В 1952 году Воля приехал во второй отпуск. На его лице и руках уже не было следов от ожогов, кожа у него была новая и чувствительная. Воля уже курил, за время службы на подводной лодке голова его облысела. Не стало черной шевелюры густых волос, и из-за этого он стал выглядеть намного старше. Я училась в седьмом классе, и мама завела с ним разговор о моем будущем.
– Воля, посоветуй, что делать с Алей? В 8 класс ей пойти или куда-то еще определиться?- решила посоветоваться с сыном мама.
- Дальше надо учиться, пусть идет в восьмой класс!- однозначно ответил брат. Мы с мамой молчали.
- За учебу в 8 классе платить надо.

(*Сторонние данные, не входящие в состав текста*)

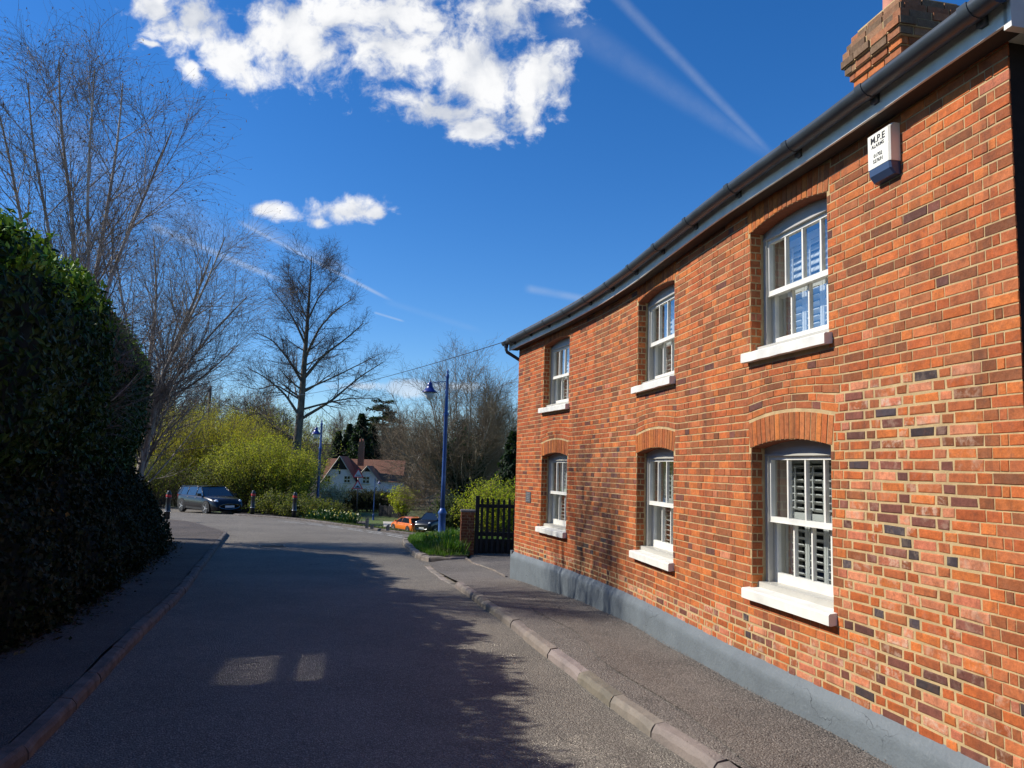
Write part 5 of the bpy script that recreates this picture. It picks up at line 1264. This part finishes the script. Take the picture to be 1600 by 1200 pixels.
for i in range(n_p):
    x = .15 + i * (gl_ - .26) / (n_p - 1); hh_ = 1.43 + .02 * math.sin(i * 1.3); m_ = MB(); m_.poly_extrude([(x - .034, 0, .05), (x + .034, 0, .05), (x + .034, 0, hh_ - .05), (x, 0, hh_), (x - .034, 0, hh_ - .05)], (0, -.022, 0)); m_.build('pale', MATS['black_wood'], gt)

# ------------------------------------------------------------------ cars (front towards +x)
def car(name, label, paint, loc, heading, L=4.25, Wd=1.8, H=1.44, style='estate', pitch=0.0, plate=None):
    root = empty(name, loc, label, 'car', rz=heading); root.rotation_euler = (0, pitch, heading)
    hw = Wd / 2; xf, xr = L / 2, -L / 2; zb = .62 * H + .06
    X = [xr, xr + .05, xr + .18, xr + .6, -.6, .3, xf - 1.15, xf - .8, xf - .35, xf - .12, xf]
    wv = [.86, .92, .97, 1, 1, 1, 1, .985, .95, .88, .76]
    z0 = [.34, .26, .22, .2, .2, .2, .2, .2, .2, .22, .30]
    z1 = [zb - .16, zb - .03, zb, zb + .01, zb, zb - .01, zb - .02, zb - .05, zb - .13, zb - .24, zb - .42]
    mb = MB(); V = []
    for x, w_, a, b in zip(X, wv, z0, z1):
        y = hw * w_; ring = [(0, a), (y * .9, a), (y * .985, a + .1), (y, (a + b) / 2), (y * .985, b - .12), (y * .93, b - .02), (y * .80, b + .015), (0, b + .035)]
        V += [(x, q[0], q[1]) for q in ring] + [(x, -q[0], q[1]) for q in ring[::-1][1:-1]]
    k = 14; mb.add(V, [(i * k + j, (i + 1) * k + j, (i + 1) * k + (j + 1) % k, i * k + (j + 1) % k) for i in range(len(X) - 1) for j in range(k)]); mb.add(V[:k], [list(range(k))]); mb.add(V[-k:], [list(range(k))])
    body = mb.build('body', paint, root, True)
    if style == 'estate': tx = [xr + .04, xr + .22, -.3, .25, .95]; tz = [zb + .02, H - .06, H, H - .02, zb]
    elif style == 'hatch': tx = [xr + .10, xr + .62, -.4, .1, 1.05]; tz = [zb + .02, H - .07, H, H - .03, zb]
    else: tx = [xr + .05, xr + .2, -.4, .45, 1.1]; tz = [zb + .02, H - .05, H, H - .03, zb]
    ty0, ty1 = hw * .93, hw * .72; gh = MB(); V = []
    for x, z in zip(tx, tz):
        f = (z - zb) / (H - zb); y = ty0 + (ty1 - ty0) * f; V += [(x, -y, z - .035 * (f > .5)), (x, -y * .82, z), (x, 0, z + .02 * (f > .5)), (x, y * .82, z), (x, y, z - .035 * (f > .5))]
    n = len(tx); F = [(i * 5 + j, i * 5 + j + 1, (i + 1) * 5 + j + 1, (i + 1) * 5 + j) for i in range(1, n - 2) for j in range(4)]
    gh.add(V, F)
    P = lambda x, z, s_, o=.0: (x, s_ * (ty0 + (ty1 - ty0) * (z - zb) / (H - zb) + o), z)
    for s_ in (-1, 1):                                     # pillars along the glass
        gh.tube([P(tx[0], tz[0], s_), P(tx[1], tz[1] - .035, s_)], .035, 6); gh.tube([P(tx[-1], tz[-1], s_), P(tx[-2], tz[-2] - .035, s_)], .03, 6)
        gh.tube([P(tx[1], tz[1] - .035, s_), P(tx[2], tz[2] - .035, s_), P(tx[3], tz[3] - .035, s_)], .03, 6)
        for xp in ((-.15,) if style == 'hatch' else (-.95, .05)): gh.tube([P(xp, zb, s_), P(xp - .05, H - .06, s_)], .025, 6)
        if style != 'van': gh.add([P(tx[0] + .02, zb, s_, .005), P(tx[0] + .42, zb, s_, .005), P(tx[1] + .25, H - .08, s_, .005), P(tx[1], H - .1, s_, .005)], [(0, 1, 2, 3)])
    gh.build('roof', paint, root, True)
    gm = MB()
    for s_ in (-1, 1): gm.add([P(tx[0] + .05, zb - .02, s_), P(tx[-1] - .05, zb - .02, s_), P(tx[-2], H - .05, s_), P(tx[1], H - .06, s_)], [(0, 1, 2, 3)])
    gm.build('side_glass', MATS['car_glass'], root)
    gm = MB().add([P(tx[-1], zb - .02, -1), P(tx[-1], zb - .02, 1), P(tx[-2], H - .05, 1, -.02), P(tx[-2], H - .05, -1, -.02)], [(0, 1, 2, 3)]); gm.build('windscreen', MATS['car_glass'], root)
    gm = MB().add([P(tx[0] - .01, zb + .02, -1, -.05), P(tx[0] - .01, zb + .02, 1, -.05), P(tx[1] - .01, H - .08, 1, -.04), P(tx[1] - .01, H - .08, -1, -.04)], [(0, 1, 2, 3)]); gm.build('rear_window', MATS['car_glass'], root)
    if style != 'van': MB().box((tx[1] - .06, 0, H - .045), (.26, ty1 * 1.8, .03)).build('spoiler', paint, root)
    rw = .335
    for xw in (xr + .74, xf - .80):
        for s_ in (-1, 1):
            ar = MB(); pts = [(math.cos(t) * (rw + .075), 0, math.sin(t) * (rw + .075)) for t in np.linspace(0, math.pi, 14)]; ar.add([(xw + p[0], s_ * (hw * 1.003), rw + p[2]) for p in pts] + [(xw + (rw + .075), s_ * hw * 1.003, .2), (xw - (rw + .075), s_ * hw * 1.003, .2)][::-1][::-1], [list(range(14)) + [15, 14]]); ar.build('wheel_arch', MATS['tyre'], root)
            wh = MB(); wh.lathe([(rw - .09, -.10), (rw - .02, -.105), (rw, -.08), (rw, .08), (rw - .02, .105), (rw - .09, .10)], k=22); o = wh.build('wheel', MATS['tyre'], root, True); o.location = (xw, s_ * (hw - .085), rw); o.rotation_euler = (math.pi / 2, 0, 0)
            ri = MB(); f_ = -s_
            ri.lathe([(rw - .088, f_ * .09), (rw - .10, f_ * .098), (rw - .115, f_ * .07), (.10, f_ * .05)], k=22)
            for q in range(5):
                a = q * 2 * math.pi / 5; ri.box((math.cos(a) * .13, math.sin(a) * .13, f_ * .085), (.22, .055, .03), rotz(a))
            ri.lathe([(.05, f_ * .07), (.05, f_ * .105)], k=10); ri.build('rim', MATS['alloy'], o)
    for s_ in (-1, 1):
        m_ = MB(); m_.box((tx[-1] - .22, s_ * (hw + .09), zb + .06), (.12, .2, .13), rotz(0)); m_.tube([(tx[-1] - .2, s_ * hw * .93, zb), (tx[-1] - .2, s_ * (hw + .05), zb + .04)], .02, 5); m_.build('wing_mirror', paint, root)
        m_ = MB(); m_.lathe([(.12, 0), (.12, .02), (.10, .05), (.03, .07)], k=14); h_ = m_.build('headlight', MATS['headlight'], root, True); h_.location = (xf - .19, s_ * hw * .73, z1[-3] - .13); h_.rotation_euler = (0, math.pi / 2 - .25, s_ * .55)
        m_ = MB(); m_.box((xr + .03, s_ * hw * .80, zb - .12), (.06, .16, .30)); m_.build('tail_light', MATS['tail_red'], root)
        for xh in (-.75, .15): MB().box((xh, s_ * (hw * .985), zb - .12), (.16, .03, .03)).build('door_handle', MATS['chrome'], root)
        MB().box((0, s_ * hw * .99, .30), (L * .42, .03, .10)).build('side_skirt', MATS['tyre'], root)
    g_ = MB(); g_.box((xf - .05, 0, .44), (.10, Wd * .56, .22)); g_.build('grille', MATS['tyre'], root)
    g_ = MB(); 
    ring = [(xf + .012, math.cos(t) * Wd * .31, .46 + math.sin(t) * .13) for t in np.linspace(0, 2 * math.pi, 25)]; g_.tube(ring, .012, 5, cap=False); g_.build('grille_surround', MATS['chrome'], root)
    for x_, nm in ((xf + .025, 'number_plate'), (xr - .01, 'number_plate')):
        MB().box((x_, 0, .46 if x_ > 0 else .62), (.02, .50, .11)).build(nm, MATS['plate_white'], root)
    MB().box((xr + .02, 0, .38), (.12, Wd * .86, .22)).build('rear_bumper', paint, root)
    return root
cp = at3(327, 801, 41.2); zc = gz(cp[0], cp[1])
car('estate_car', 'black estate car with silver wheels parked at the far side of the junction', MATS['car_black'], (cp[0], cp[1], zc + .0), math.atan2(-.67, .74), pitch=.0)
cp = at3(638, 829, 74.5); z_ = g(cp[0], cp[1])
car('hatchback_car', 'bright orange hatchback seen from behind, down beyond the crest', MATS['car_orange'], (cp[0], cp[1], at3(638, 831.5, 74.5)[2]), math.atan2(.80, -.60), L=4.3, Wd=1.84, H=1.5, style='hatch')
cp = at3(679, 829, 69)
car('parked_car', 'dark people carrier parked right of the orange hatchback, behind the lamp post', MATS['car_navy'], (cp[0], cp[1], at3(683, 831, 69)[2]), math.atan2(-.9, -.43), L=4.4, Wd=1.85, H=1.72, style='van')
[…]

До начала учебного года,- продолжила, вздыхая, мама.
- Время еще есть. Я что-нибудь придумаю, – ответил Воля, улыбаясь.
Через несколько дней отпуска Володя собрался в обратный путь. Мама позвала родных, накрыли стол, пели песни. В дорогу Воле собрали большой кулек с едой – испеченные мамой лепешки, вареные яйца, картошку в «мундире» и хлеб. Ехать ему на Дальний Восток было долго.

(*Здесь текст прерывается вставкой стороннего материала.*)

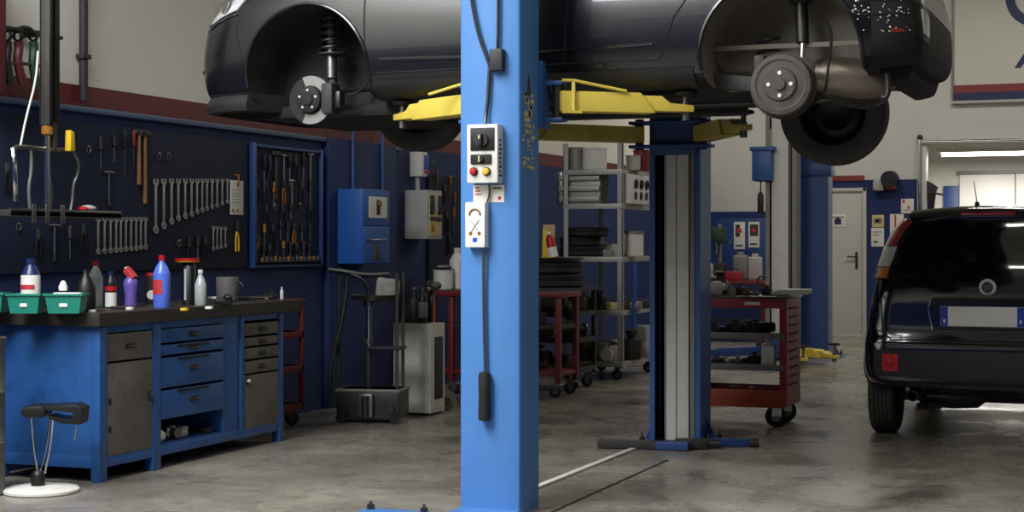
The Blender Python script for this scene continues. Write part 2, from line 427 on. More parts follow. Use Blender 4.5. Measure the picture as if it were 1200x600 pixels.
# ---------------- the blue post standing nearest
NX, NY0, NY1, NW = -2.965, 7.41, 7.67, .31
NPT = thing('lift_post', 'tall bright blue car lift post with control boxes on its front', 'car lift', (NX, NY0+.13, 0), 0, None)
b = MB(); hw = NW/2; T = .018; ZT = 3.7
prof = [(-hw, NY1), (-hw, NY0+.012), (-hw+.004, NY0+.004), (-hw+.012, NY0), (hw-.012, NY0), (hw-.004, NY0+.004), (hw, NY0+.012), (hw, NY1), (hw-.07, NY1), (hw-.07, NY1-T), (hw-T, NY1-T), (hw-T, NY0+T), (-hw+T, NY0+T), (-hw+T, NY1-T), (-hw+.07, NY1-T), (-hw+.07, NY1)]
b.prism([(NX+x, y, .022) for x, y in prof], (0, 0, ZT), 'lift_blue')
b.bx(NX-hw-.02, NX+hw+.02, NY0-.02, NY1+.02, ZT+.022, ZT+.05, 'lift_blue', .004)
buildw(b, 'post_channel', NPT)
buildw(MB().bx(NX-.56, NX+.56, NY0-.40, NY0-.17, 0, .022, 'lift_blue', .004).bx(NX-hw, NX+hw, NY0-.18, NY1, 0, .022, 'lift_blue'), 'base_plate', NPT)
for sx in (-.53, -.25, .25, .53):
    q = MB(); q.cyl((NX+sx, NY0-.21, .022), (NX+sx, NY0-.21, .045), .018, 'steel_dark', n=6); q.cyl((NX+sx, NY0-.21, .045), (NX+sx, NY0-.21, .06), .009, 'steel', n=8); buildw(q, 'anchor_bolt', NPT)
# worn yellow emblem and lettering stripe on the post's side
b = MB(); xs = NX+hw+.0008; rng = random.Random(4)
def side(px, py): return on_x(px, py, NX+hw)
zt, zb_ = side(620, 88).z, side(620, 200).z
yc = (NY0+NY1)/2 - .01
b.prism([(xs, yc-.006, zt), (xs, yc+.006, zt), (xs, yc+.03, zt-.10), (xs, yc-.03, zt-.10)], (.0006, 0, 0), 'label_ink')
z = zt-.09
while z > zb_+.18:
    h = rng.uniform(.022, .04)
    for q in range(3):
        y = yc + rng.uniform(-.075, .05); b.bx(xs, xs+.0008, y, y+rng.uniform(.02, .05), z-h*rng.uniform(.5, .9), z, 'decal')
    z -= h
z = zb_+.17
for r in range(8):
    for q in range(3):
        if rng.random() < .22: continue
        b.bx(xs, xs+.0008, yc-.085+q*.058, yc-.085+q*.058+rng.uniform(.02, .057), z-rng.uniform(.008, .018), z+rng.uniform(-.004, .003), 'decal')
    z -= .021
buildw(b, 'worn_emblem', NPT)
# lifting carriage with its bracket ears
b = MB()
b.bx(NX-hw+.03, NX+hw-.03, NY0+.06, NY1+.03, 1.80, 2.42, 'post_blue', .006)
for s in (-1, 1):
    x = NX+s*(hw+.035)
    b.prism([(x-.035, NY1-.005, 1.86), (x-.035, NY1+.12, 1.86), (x-.035, NY1+.12, 2.07), (x-.035, NY1+.03, 2.19), (x-.035, NY1-.005, 2.19)], (.02, 0, 0), 'post_blue', .004)
    b.bx(x-.1, x+.07, NY1+.04, NY1+.13, 1.895, 1.915, 'post_blue', .004).bx(x-.1, x+.07, NY1+.04, NY1+.13, 2.075, 2.095, 'post_blue', .004)
buildw(b, 'lift_carriage', NPT)
ARZ0, ARZ1, SILL = 1.945, 2.045, 2.062
quad_arm(NPT, (NX+hw+.07, NY1+.085), (-2.20, 8.16), .12, .085, ARZ0, ARZ1, M['yellow'], None, SILL, guard=True)
quad_arm(NPT, (NX-hw-.07, NY1+.085), (-3.77, 8.16), .12, .085, ARZ0, ARZ1, M['yellow'], None, SILL, guard=False)
# thin guard rod on the other arm
b = MB(); b.tube([(NX-hw-.06, NY1+.0, 2.10), (NX-hw-.3, NY1+.05, 2.05)], .008, 'yellow'); buildw(b, 'toe_guard', NPT)
# ---------------- what hangs on the post's face
def face(px, py, y=NY0): return on_y(px, py, y)
a, c_ = face(547, 146, NY0-.075), face(583, 214, NY0-.075)
S = thing('switch_box', 'pale grey lift switch box with rotary switches and two buttons, upper on the blue post', 'switch box', ((a.x+c_.x)/2, NY0, c_.z))
b = MB(); b.bx(a.x, c_.x, NY0-.075, NY0, c_.z, a.z, 'white_paint', .006); buildw(b, 'housing', S)
def plate(px0, py0, px1, py1, y0, y1, m, bev=.003):
    p, q = on_y(px0, py0, y0), on_y(px1, py1, y0); return MB().bx(p.x, q.x, y0, y1, q.z, p.z, m, bev)
yf = NY0-.075
o = buildw(plate(551, 150, 579, 176, yf-.006, yf, 'black'), 'rotary_switch', S)
p = on_y(565, 164, yf); b = MB(); b.cyl((p.x, yf-.006, p.z), (p.x, yf-.02, p.z), .034, 'plastic_dark', n=22); b.box((p.x, yf-.028, p.z), (.022, .022, .055), 'plastic_dark', .006); b.box((p.x, yf-.041, p.z+.012), (.008, .003, .018), 'decal')
buildw(b, 'switch_knob', o)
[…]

А к началу осени Воля действительно прислал маме денежный перевод. В письме он объяснил, что вернувшись на службу, по просьбе друзей-моряков написал для них еще несколько картин с чужеземными красавицами в кимоно. И моряки в складчину собрали нужную сумму. Благодаря этому я и пошла в восьмой класс. Делая уроки, я часто бросала взгляд на картины, оставленные Волей у нас дома. С них мне загадочно улыбались японки, и иногда мне казалось, что они передают мне привет от брата, еле заметно покачивая веткой цветущей сакуры и бумажным зонтиком.

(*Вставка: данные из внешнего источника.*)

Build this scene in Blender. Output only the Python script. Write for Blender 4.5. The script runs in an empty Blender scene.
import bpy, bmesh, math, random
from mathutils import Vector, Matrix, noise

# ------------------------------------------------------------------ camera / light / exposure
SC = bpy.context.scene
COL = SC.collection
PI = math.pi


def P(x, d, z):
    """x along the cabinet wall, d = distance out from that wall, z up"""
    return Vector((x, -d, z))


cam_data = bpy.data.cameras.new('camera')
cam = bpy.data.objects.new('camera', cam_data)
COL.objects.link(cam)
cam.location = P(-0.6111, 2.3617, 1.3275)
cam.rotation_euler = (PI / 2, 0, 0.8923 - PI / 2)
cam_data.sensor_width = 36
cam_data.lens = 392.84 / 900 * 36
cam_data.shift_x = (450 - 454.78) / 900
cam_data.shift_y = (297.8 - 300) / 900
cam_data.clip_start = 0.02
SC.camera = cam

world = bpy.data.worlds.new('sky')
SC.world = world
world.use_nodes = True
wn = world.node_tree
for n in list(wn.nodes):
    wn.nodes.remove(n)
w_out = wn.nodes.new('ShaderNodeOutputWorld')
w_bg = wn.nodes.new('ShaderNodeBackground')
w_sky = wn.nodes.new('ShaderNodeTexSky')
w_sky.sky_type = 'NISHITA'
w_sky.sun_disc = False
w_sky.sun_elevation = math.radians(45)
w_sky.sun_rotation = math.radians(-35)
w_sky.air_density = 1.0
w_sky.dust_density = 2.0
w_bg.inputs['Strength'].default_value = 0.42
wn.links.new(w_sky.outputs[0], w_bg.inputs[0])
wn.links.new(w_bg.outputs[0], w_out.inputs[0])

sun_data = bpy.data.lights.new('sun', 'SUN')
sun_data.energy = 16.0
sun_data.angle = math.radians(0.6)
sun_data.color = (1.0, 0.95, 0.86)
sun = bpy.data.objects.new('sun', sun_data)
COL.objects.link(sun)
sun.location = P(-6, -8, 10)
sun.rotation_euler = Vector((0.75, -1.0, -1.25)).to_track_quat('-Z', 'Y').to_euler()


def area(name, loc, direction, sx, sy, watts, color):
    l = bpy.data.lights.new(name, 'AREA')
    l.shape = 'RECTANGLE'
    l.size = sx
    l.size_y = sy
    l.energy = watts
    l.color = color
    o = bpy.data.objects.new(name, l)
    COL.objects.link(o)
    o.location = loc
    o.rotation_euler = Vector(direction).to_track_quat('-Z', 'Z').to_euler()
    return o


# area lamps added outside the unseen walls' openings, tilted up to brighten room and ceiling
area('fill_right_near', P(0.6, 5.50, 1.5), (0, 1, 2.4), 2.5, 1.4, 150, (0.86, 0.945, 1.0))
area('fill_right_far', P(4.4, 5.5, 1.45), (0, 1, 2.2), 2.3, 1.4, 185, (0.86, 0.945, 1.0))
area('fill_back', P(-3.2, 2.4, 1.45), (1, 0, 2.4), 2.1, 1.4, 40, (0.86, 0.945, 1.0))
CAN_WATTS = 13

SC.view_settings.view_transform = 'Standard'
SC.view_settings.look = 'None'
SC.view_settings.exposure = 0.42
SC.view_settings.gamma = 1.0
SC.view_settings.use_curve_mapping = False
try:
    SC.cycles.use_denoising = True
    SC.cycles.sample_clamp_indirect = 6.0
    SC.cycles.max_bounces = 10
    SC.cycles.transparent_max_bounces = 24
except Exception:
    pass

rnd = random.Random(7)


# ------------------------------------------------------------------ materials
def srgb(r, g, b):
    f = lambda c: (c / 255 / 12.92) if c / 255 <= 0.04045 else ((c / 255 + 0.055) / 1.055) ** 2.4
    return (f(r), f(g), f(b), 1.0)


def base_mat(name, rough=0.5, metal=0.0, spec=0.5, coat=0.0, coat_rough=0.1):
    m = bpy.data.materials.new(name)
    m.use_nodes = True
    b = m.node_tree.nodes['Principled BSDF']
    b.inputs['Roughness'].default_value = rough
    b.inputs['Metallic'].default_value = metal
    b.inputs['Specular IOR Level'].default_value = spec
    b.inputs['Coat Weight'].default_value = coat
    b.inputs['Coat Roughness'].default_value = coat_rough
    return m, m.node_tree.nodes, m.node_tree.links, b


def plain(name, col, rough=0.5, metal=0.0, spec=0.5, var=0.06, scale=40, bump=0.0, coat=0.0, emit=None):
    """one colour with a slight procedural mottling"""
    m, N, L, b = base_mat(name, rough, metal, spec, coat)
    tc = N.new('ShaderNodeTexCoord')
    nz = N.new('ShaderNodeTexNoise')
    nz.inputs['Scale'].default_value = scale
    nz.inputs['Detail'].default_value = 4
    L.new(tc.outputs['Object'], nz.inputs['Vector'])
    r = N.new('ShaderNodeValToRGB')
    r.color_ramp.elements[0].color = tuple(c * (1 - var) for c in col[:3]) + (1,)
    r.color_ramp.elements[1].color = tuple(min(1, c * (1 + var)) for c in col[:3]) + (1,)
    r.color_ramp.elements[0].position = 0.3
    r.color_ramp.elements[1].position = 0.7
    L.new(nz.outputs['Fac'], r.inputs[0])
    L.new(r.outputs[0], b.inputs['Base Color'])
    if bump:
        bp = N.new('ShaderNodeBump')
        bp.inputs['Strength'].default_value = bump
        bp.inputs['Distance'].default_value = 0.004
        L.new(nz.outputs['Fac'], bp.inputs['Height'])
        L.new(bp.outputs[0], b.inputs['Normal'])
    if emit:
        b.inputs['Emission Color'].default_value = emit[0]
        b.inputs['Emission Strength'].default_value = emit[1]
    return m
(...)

В конце сентября исполнилось пять лет со смерти моего старшего брата Шуры - фронтовика. Похоронен он около Пензенского Храма Святого Митрофания, недалеко от госпиталя, где брат трагически умер сразу после войны. Мы с сестрой проплакали у могилы, а мама еще долго сидела у нее, ласково поглаживая фотографию своего сына, навсегда оставшимся двадцатитрехлетним, и тихо рассказывала о нашей жизни, о Воле и папе, находящихся далеко от нас.